The rule is a direct response to the Gianluca Prestianni case. The Argentine was handed a six-game ban for homophobic insults directed at Vinícius Júnior, but the racial abuse the Brazilian alleged could not be conclusively proven. Why? Because Prestianni had covered his mouth when he spoke, making lip-reading impossible and leaving cameras with nothing usable. That loophole is now closed — or at least, that's the intention.
Infantino's fingerprints are all over this
FIFA president Gianni Infantino pushed this through from the start, getting initial agreement at IFAB's General Assembly in Wales back in March. Tuesday's special meeting in Canada made it official. The rule is set to debut at the World Cup.
Not everyone is convinced it's the right fix. Critics — and there are legitimate ones — point out that players routinely cover their mouths to hide tactical instructions from opponents or to avoid being picked up by broadcast microphones when talking to teammates. Neither of those is abuse. The rule makes no distinction, which means referees will be asked to make judgment calls in the middle of matches with very little to go on.
That ambiguity matters. A red card issued incorrectly in a World Cup knockout game because a player shielded a formation discussion from the opposition bench would be a catastrophe. The intent behind the rule is right. The execution is where things get complicated.

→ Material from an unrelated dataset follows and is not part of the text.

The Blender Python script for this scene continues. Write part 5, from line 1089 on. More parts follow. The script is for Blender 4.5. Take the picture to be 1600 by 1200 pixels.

Walk-offs and abandoned matches also tackled
The Vancouver meeting didn't stop at the Vinícius rule. IFAB also approved sanctions for players who leave the pitch in protest of a referee's decision — they can now be sent off. Coaching staff who encourage that walk-off face the same consequence.
There's also a pointed reference to the controversy from the Africa Cup of Nations Final between Senegal and Morocco: any team that causes a match to be abandoned will, in principle, forfeit the game. AFCON chaos, meet deterrent.
- Players covering their mouths while addressing opponents can be sent off
- Players leaving the pitch in protest of a referee's call risk a red card
- Coaches who encourage a walk-off face the same sanction
- Teams causing match abandonment will forfeit the result
Three significant rule changes, all passed in one sitting. The World Cup just got a more complicated rulebook — and referees a longer list of decisions they can get catastrophically wrong.